Team Focus: Bordeaux’s European Ambitions Undone by Lack of Punch


“You didn’t understand it? Me neither.” The final act of Bordeaux’s deflating home draw with Reims visibly infuriated their coach Willy Sagnol, both on the touchline and afterwards in his press conference, as substitute Grégory Sertic ploughed a direct free-kick into the visiting wall seconds before the final whistle – a free-kick that his teammate Wahbi Khazri was supposed to take. “I don’t think that, at the top level, these are things that we can accept,” chided Sagnol.

After a Ligue 1 weekend in which the top three took just a point between them, it may seem like the championship that nobody wants to win, but the lack of decisiveness has spread below the summit. A win at the Chaban-Delmas would have put Les Girondins in 4th place and just 6 points behind Marseille in the final Champions League spot. Instead, they finished the weekend in 7th.

On the surface, they look solid. Bordeaux are unbeaten in 6, but 4 of those have been draws. They have scored only 5 goals in their last 6 matches, and have scored more than once in a game in only one of their last 13 fixtures in all competitions, winning just 3 of those 13. Midfielder André Poko spoke for the dressing room as a whole when he called the evening – and, by implication, the current run – “frustrating”. Striker Isaac Kiese Thelin, who scored his first goal for the club against Reims after arriving in the winter, told beIN Sports that he was “angry” his team had let it slip.

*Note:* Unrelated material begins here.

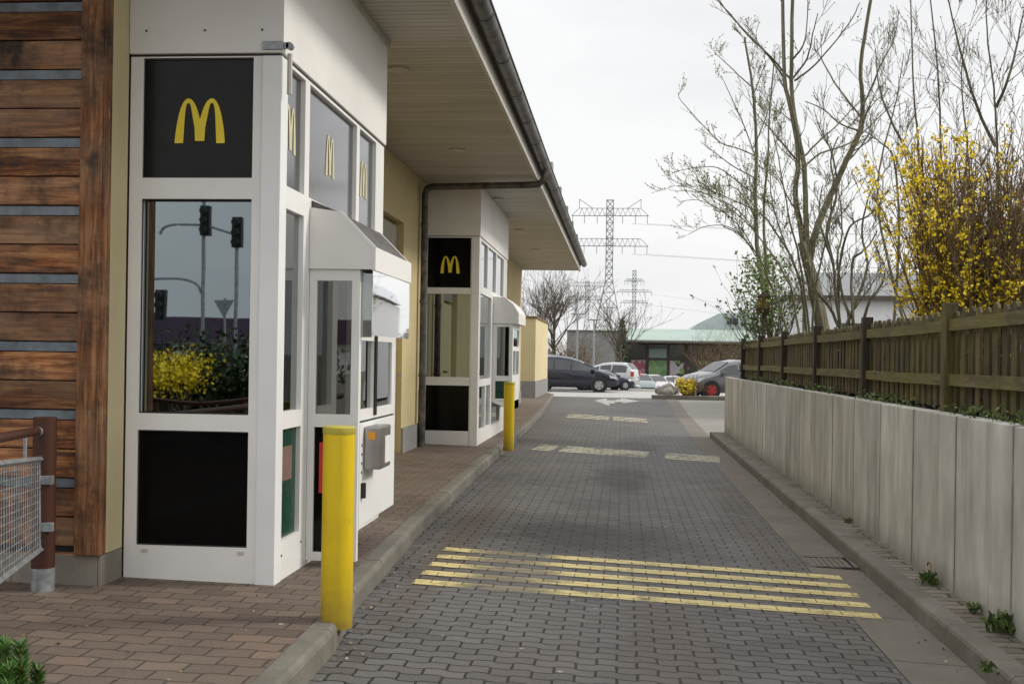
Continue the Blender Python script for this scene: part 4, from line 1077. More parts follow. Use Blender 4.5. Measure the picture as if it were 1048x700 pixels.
def bushy(name, label, cat, c, rx, ry, h, n, leafmat, lsz, group=None, stems=14, twiggy=0, flat=1.0, zmin=0.0):
    T = thing(name, label, cat, c, group); lv = MB(); st = MB(); c = Vector(c)
    for k in range(stems):
        a_ = R.uniform(0, 6.28); twig(st, c+Vector((rx*.2*math.cos(a_), ry*.2*math.sin(a_), 0)), Vector((math.cos(a_)*rx/h, math.sin(a_)*ry/h, 1)), h*R.uniform(.6, 1.0), .02, 2 if twiggy else 1, minr=.006 if h > 1.5 else .004)
    lumps = [(R.uniform(-.6, .6)*rx, R.uniform(-.6, .6)*ry, R.uniform(.3, .72)*h, R.uniform(.3, .48)) for _ in range(12)]
    for k in range(n):
        L = R.choice(lumps); d_ = Vector((R.gauss(0, 1), R.gauss(0, 1), R.gauss(0, 1))).normalized()*R.uniform(.55, 1)
        p_ = c+Vector((L[0]+d_.x*L[3]*rx, L[1]+d_.y*L[3]*ry, max(zmin, L[2]+d_.z*L[3]*h*.8)))
        leafq(lv, p_, lsz*R.uniform(.6, 1.4), None, .65)
    if lv.f: lv.build('foliage', leafmat, T)
    st.build('stems', 'barkb', T); return T
ib = at(705, 402, 46.4)
bushy('forsythia_bush', 'low rounded yellow forsythia bush on the traffic island', 'bush', (ib.x-.1, 46.4, .12), .46, .4, .78, 1500, 'fors', .07)
bushy('bare_shrub', 'brown leafless shrub growing beside the low forsythia on the island', 'shrub', (ib.x+.12, 46.2, .12), .36, .26, .62, 60, 'budb', .05, stems=20, twiggy=1)
rk = bmesh.new(); bmesh.ops.create_icosphere(rk, subdivisions=3, radius=.5)
for v in rk.verts:
    n_ = v.co.normalized(); k = 1+.12*math.sin(n_.x*5+1)+.1*math.cos(n_.y*6+n_.z*4)+.05*math.sin(n_.z*13+n_.x*9); v.co = Vector((v.co.x*k*1.15, v.co.y*k*.8, max(-.2, v.co.z*k*.78)))
pr = at(683, 402, 46.2); mb = MB().bm(rk, Matrix.Translation((pr.x, 46.2, .3)) @ Matrix.Scale(.72, 4))
tag(mb.build('boulder', plain('boulder_stone', (.33, .31, .27), .9, var=.3, scale=4, bump=.6), smooth=True), 'rough grey boulder at the near corner of the traffic island', 'boulder')
for i, u in enumerate((674, 694, 712)):
    p_ = at(u, 400, 45.95); tag(MB().lathe([(.02, .1), (.02, .5), (.01, .53)], (p_.x, 45.95), 8).build('marker_stake', 'galv'),
        ['short grey stake left of the boulder', 'short grey stake right of the boulder', 'short grey stake below the yellow bush'][i], 'stake', 'stakes on the island')

# ------------------------------------------------------------------ cars
def interp(tab, x):
    for (a, b), (c, d) in zip(tab, tab[1:]):
        if x <= c: return b+(d-b)*(x-a)/(c-a)
    return tab[-1][1]
def carpaint(name, c, rough=.25):
    t = NT(name); b = t.pbr((c[0], c[1], c[2]), rough, .25); b.inputs['Coat Weight'].default_value = .7; b.inputs['Coat Roughness'].default_value = .06
    nrm = t.noise(t.objc(), 1.5, 3); t.set(b, 'Roughness', t.math('ADD', t.math('MULTIPLY', nrm, .15), rough-.05)); return t.m
def car(label, loc, rz, paint, kind='mpv', scale=1.0, rim='rim', group='cars parked beyond the lane', sills=None):
    """car built along +x (front at +x), origin on the ground at its centre"""
    prof = {'mpv': dict(L=4.3, W=.9, top=[(-2.15, .78), (-2.08, 1.15), (-1.75, 1.55), (-1.4, 1.62), (-.6, 1.63), (-.05, 1.56), (.45, 1.4), (.9, 1.18), (1.25, 1.03), (1.75, .92), (2.02, .78), (2.15, .58)], belt=[(-2.15, .98), (1.3, .93), (2.15, .6)], cab=(-2.0, 1.2)),
            'hatch': dict(L=3.9, W=.86, top=[(-1.95, .75), (-1.88, 1.1), (-1.6, 1.38), (-1.2, 1.46), (-.2, 1.48), (.3, 1.4), (.95, 1.02), (1.5, .9), (1.8, .76), (1.95, .55)], belt=[(-1.95, .95), (1.0, .88), (1.95, .58)], cab=(-1.82, .9)),
            'saloon': dict(L=4.4, W=.88, top=[(-2.2, .75), (-2.1, .98), (-1.5, 1.05), (-.95, 1.36), (-.4, 1.43), (.25, 1.4), (.95, 1.0), (1.6, .88), (2.05, .74), (2.2, .52)], belt=[(-2.2, .92), (1.0, .88), (2.2, .55)], cab=(-1.45, .95))}[kind]
    L, W = prof['L'], prof['W']; T = thing('parked_car', label, 'car', (0, 0, 0), group)
    xs = sorted(set([p[0] for p in prof['top']]+fr(-L/2, L/2, 26)))
    rows = []
    for x in xs:
        e = abs(x)/(L/2); w_ = W*(1-.16*max(0, e-.72)/.28*1.0-.10*max(0, e-.93)/.07)
        tp = interp(prof['top'], x); bl_ = min(interp(prof['belt'], x), tp-.05); cab = max(0, min(1, (tp-bl_)/.5))
        zb_ = .22+.12*max(0, e-.85)/.15; wr = w_*(.88-.16*cab)
        rows.append([(0, zb_), (w_*.86, zb_), (w_*.97, zb_+.1), (w_, .55), (w_*.985, bl_), (wr, tp-.045*(.4+cab)), (wr*.82, tp-.012), (wr*.45, tp+.008), (0, tp+.012)])
    mb = MB(); n = 9; full = []
    for x, r_ in zip(xs, rows):
        ring = [(x, p[0], p[1]) for p in r_]+[(x, -p[0], p[1]) for p in r_[1:-1]][::-1]; full.append(ring)
    m_ = len(full[0])
    for ring in full: mb.v += ring
    for i in range(len(full)-1):
        for k in range(m_): mb.f.append((i*m_+k, (i+1)*m_+k, (i+1)*m_+(k+1) % m_, i*m_+(k+1) % m_))
    mb.f.append(tuple(range(m_))); mb.f.append(tuple((len(full)-1)*m_+k for k in range(m_))[::-1])
    body = mb.build('body', paint, T, smooth=True)
    c0, c1 = prof['cab']
    mid = (c0+c1)/2-.05
    for s in (-1, 1):
        for a_, b_ in ((c0+.28, mid-.35), (mid-.28, mid+.42), (mid+.5, c1-.16)):
            wv = MB(); st_ = fr(a_, b_, 6)
            for x in st_:
                tp = interp(prof['top'], x); e = abs(x)/(L/2); w_ = W*(1-.16*max(0, e-.72)/.28); bl_ = min(interp(prof['belt'], x), tp-.05); cab = max(0, min(1, (tp-bl_)/.5)); wr = w_*(.88-.16*cab); zt_ = tp-.045*(.4+cab)
                for f_ in (.08, .84):
                    wv.v.append((x, s*(w_*.985+(wr-w_*.985)*f_+.008), bl_+(zt_-bl_)*f_))
            for i in range(6): wv.f.append((2*i, 2*i+2, 2*i+3, 2*i+1))
            wv.build('side_window', 'carglass', T)
    # windscreen and rear window over the sloping top surface
    for nm, (a_, b_) in (('windscreen', (c1-.62, c1+.04)), ('rear_window', (c0-.02, c0+.32))):
        wv = MB(); st_ = fr(a_, b_, 5)
        for x in st_:
            tp = interp(prof['top'], x); e = abs(x)/(L/2); w_ = W*(1-.16*max(0, e-.72)/.28); bl_ = min(interp(prof['belt'], x), tp-.05); cab = max(0, min(1, (tp-bl_)/.5)); wr = w_*(.88-.16*cab)
            for f_ in (-.86, -.45, 0, .45, .86): wv.v.append((x+(.012 if nm == 'windscreen' else -.012), f_*wr, tp+.02-.02*abs(f_)))
        for i in range(5):
            for k in range(4): q = i*5+k; wv.f.append((q, q+1, q+6, q+5))
        wv.build(nm, 'carglass', T, smooth=True)
    wb = L*.30; rw_ = .325
    for x in (wb, -wb):
        for s in (-1, 1):
            arch_ = MB(); y_ = s*(W*.985)
            def ringm(r0, y0, y1, nn=24):
                q = MB()
                for yy in (y0, y1):
                    for k in range(nn): q.v.append((x+r0*math.cos(2*math.pi*k/nn), yy, rw_+r0*math.sin(2*math.pi*k/nn)))
                for k in range(nn): q.f.append((k, (k+1) % nn, nn+(k+1) % nn, nn+k))
                q.f.append(tuple(range(nn))); q.f.append(tuple(range(nn, 2*nn))); return q
            ringm(rw_+.055, s*(W-.25), s*(W+.004)).build('wheel_arch', 'dark', T)
            wh = ringm(rw_, s*(W-.2), s*(W+.018)).build('wheel', 'tyre', T)
            rmb = ringm(rw_*.62, s*(W+.015), s*(W+.024)).build('rim', rim, wh)
            sp_ = MB()
            for k in range(5):
                a_ = 2*math.pi*k/5+.4; sp_.tube([(x+.1*math.cos(a_), s*(W+.026), rw_+.1*math.sin(a_)), (x+.19*math.cos(a_), s*(W+.026), rw_+.19*math.sin(a_))], .022, 6)
            sp_.build('spoke_gaps', 'dark', wh)
    for s in (-1, 1):
        MB().prism([(L/2-.42, .66), (L/2-.05, .60), (L/2-.10, .72), (L/2-.5, .8)], 'y', s*W*.62, s*W*.93).build('headlight', 'lamp', T)
        MB().cbox(-L/2-.012, -L/2+.16, min(s*W*.68, s*W*.9), max(s*W*.68, s*W*.9), .80, 1.1 if kind != 'saloon' else .95, .02).build('tail_light', 'taillamp', T)
        MB().cbox(c1-.3, c1-.12, min(s*W, s*(W+.16)), max(s*W, s*(W+.16)), .93, 1.05, .02).build('mirror', paint, T)
        MB().box(-.35, -.2, min(s*W*1.0, s*(W*1.0+.012)), max(s*W, s*(W+.012)), .80, .83).build('door_handle', paint, T)
    MB().box(-L/2-.02, -L/2+.0, -.26, .26, .55, .66).build('number_plate', 'plate', T)
    MB().box(L/2-.02, L/2+.012, -.26, .26, .36, .46).build('number_plate', 'plate', T)
    MB().box(L/2-.12, L/2-.0+.006, -.5, .5, .47, .56).build('grille', 'dark', T)
    T.location = loc; T.rotation_euler = (0, 0, rz); T.scale = (scale,)*3
    return T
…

Sagnol’s men had the chances. They had 67% of the possession and twice as many shots as their visitors (14 to 7), with little avail. It is becoming a recurrent theme. At Rennes last week, Bordeaux had 65% possession, and 21 shots to the home side’s 9, yet required a highly debatable penalty, converted by Khazri in the closing stages of the match, to salvage a draw from the Stade de la Route de Lorient.

 

Team Focus: Bordeaux’s European Ambitions Undone by Lack of Punch

 

Clearly missing your top scorer doesn’t help, and the loss of Cheikh Diabaté seems to make Bordeaux’s difficulties in front of goal a fairly open and shut case. The towering Malian had 8 goals in 13 starts before having an operation for another knee problem in January, which will keep him out for most of the remainder of the season. At the point of his operation, he had missed just 4 games during the season – none of which Bordeaux had won.

When we go back to the last time Bordeaux scored more than twice, against Lorient at the start of December, it was Diabaté who was decisive, scoring twice in two minutes after coming on a substitute to turn around another match that they looked like throwing away. It is hardly fair to blame Thelin, a 22-year-old just getting to grips with life in France.

Diego Rolán, almost a year his junior but now in his second Ligue 1 season, can probably sympathise. He has only really begun to settle this season, scoring 7 goals in 17 starts. His contribution has dried up too, though, as he has repeatedly run into disciplinary problems, the most recent of which led Sagnol to send him to train with the club’s reserves immediately (and then on an early holiday) before the winter break. Rolán has just 2 goals and an assist in 13 appearances since the beginning of November.

The service for the front players, however, has left a lot to be desired. Sagnol’s team are already very reliant on Khazri, who only arrived from Bastia last summer, and looks to be one of the bargains of the season at €2m. Having scored 7 and made 4 more this season, Khazri has delivered either a goal or an assist in each of his four matches since returning from the Africa Cup of Nations, where he was a quarter-finalist with Tunisia.

 

Team Focus: Bordeaux’s European Ambitions Undone by Lack of Punch

 

Little wonder that Sagnol was so annoyed that Sertic bumped Khazri from that fateful free-kick on Saturday. The 25-year-old midfielder clearly wanted to seize the moment, with the vice-captain having spent the last four games out of the starting XI. “My role isn’t to make so-and-so or so-and-so enjoy themselves,” Sagnol argued after the game, “but to make them play best together.” The coach went on to say there was “no problem” with Sertic.

The numbers would suggest otherwise. Last season Sertic – always adept from set-pieces – delivered 10 assists. Only James Rodríguez and Zlatan Ibrahimovic provided more (11, in both cases). It’s not just the front players’ profligacy that has affected this figure, however. Sertic, perhaps unsettled when a possible winter move to Sevilla fell through, has come up with just 0.7 key passes per match this term, as compared to 1.7 per match last season. His average rating has dropped off from last season’s 7.27 to 6.80 in this campaign.

Sagnol has had a strange season, showing signs of returning the 2009 champions to the status of one of Ligue 1’s touchstones, which they haven’t been for a while, yet finding his clumsy comments on African players miring him in controversy. The players – led by Diabaté – who supported him in the aftermath of that storm seem to be right behind him, yet the problems with Rolán and Sertic suggest all is not quite right.

It is imperative that Sagnol moves to seal up these fissures, and quickly. This most unpredictable of seasons still has the potential to be one of success for Bordeaux if they can grab the opportunities offered to them.